In their first joint statement ever, the spiritual leaders of Christianity’s three largest denominations addressed the United Nations.
“Listen to the cry of the earth, pledging meaningful sacrifices,” stated their appeal. “We must decide what kind of world we want to leave to future generations.”
Pope Francis of the Roman Catholic Church; Bartholomew I, ecumenical patriarch of the Eastern Orthodox Church; and Justin Welby, the evangelical Anglican archbishop of Canterbury, issued their plea this month to delegates attending next month’s UN climate summit in Scotland.
Noting that life on “the earth which God has given” has become an “urgent matter of survival,” the three leaders framed inaction as a severe injustice.
“The people bearing the most catastrophic consequences of these abuses are the poorest on the planet,” they stated, “and have been the least responsible for causing them.”
The Lausanne/World Evangelical Alliance Creation Care Network (LWCCN) “wholeheartedly endorsed” the statement.
“The environmental crisis represents the greatest challenge humanity has ever faced,” said Ed Brown, LWCCN co-catalyst for creation care, “and is a monumental failure to obey the clear command of Scripture to care for God’s creation.”
Francis, Bartholomew, and Welby urged corporations to seek “people-centered profits.” They called on nations to “stop competing for resources, and start collaborating.”
But they also called on Christians to pray, celebrating this “Season of Creation.”
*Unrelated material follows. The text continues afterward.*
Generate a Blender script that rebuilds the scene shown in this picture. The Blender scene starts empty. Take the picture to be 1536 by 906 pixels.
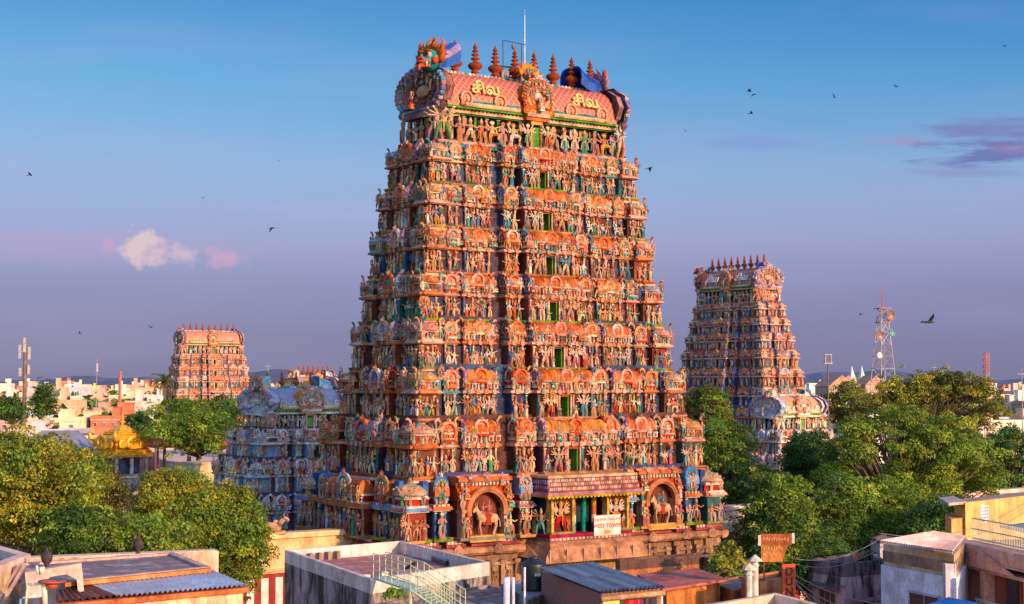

In 1989, then Ecumenical Patriarch Dimitrios I declared September 1 as a day of prayer for creation. In partnership with the World Council of Churches (WCC), the day became a season, extended to October 4. And in 2015, the same year Francis issued the landmark environmental encyclical Laudato Si (Praised Be), the Catholic church embraced the initiative.
Brown served on the Season of Creation advisory committee until last year.
“Doctrinal unity is not necessary to join hands when facing a common threat, he said. “But cooperation opens up opportunities to share why we are working to save God’s creation: because we love him, and we care for the poor, both of which are hallmarks of historical evangelical Christianity.”
Last month, the World Evangelical Alliance (WEA) met with the WCC to discuss areas of future cooperation, including climate change. And last week, WEA general secretary Thomas Schirrmacher participated in the International Union for Conservation of Nature world congress, joined by Catholic representative Cardinal Peter Turkson.
“Our motivation is clear: Collaboration around an issue that is global, urgent, and unites us,” said Dave Bookless, LWCCN co-catalyst, “but without compromising our biblical and Christ-centered basis.”
An Anglican priest in the United Kingdom and director of theology for A Rocha International, a Christian conservation organization, Bookless assumed the advisory committee duties from Brown.
Responsible for preparing the scriptural reflections for the Season of Creation, he ensured their biblical foundation. And in the run-up to the UN climate summit, churches in the UK launched “Climate Sunday” to be celebrated within the summit’s five-week duration.
Tearfund prepared a conversation guide. World Vision offered a sermon on trees. The UK’s Methodist Church and Catholic Bishops Conference are sponsoring partners. Over 1,600 congregations have registered so far.
Bookless praised cooperation with evangelicals.
“Our experience with both Lausanne and WEA has been really supportive,” he said. “And the media stereotype of US evangelicals does not reflect the global picture at all.”
In 2012, the WEA launched its Creation Care Task Force, and two years later joined with Lausanne to create the LWCCN. But its climate ambassador, Katherine Hayhoe, appointed in 2020, finds the American response to be lacking.
Only one-third of US evangelicals support her, she tweeted, referring to a 2015 Pew Research study.
“I don’t accept global warming on faith: I crunch the data, I analyze the models,” she said. “The data tells us the planet is warming, [and] the science is clear that humans are responsible.”
Brown notes the National Association of Evangelicals in the US has emphasized creation care. And Bookless says that there is no reason the WEA couldn’t have been included in the Catholic-Orthodox-Anglican joint statement.
“So far it has been a personal initiative between leaders,” he said. “But I guess it could grow beyond them.”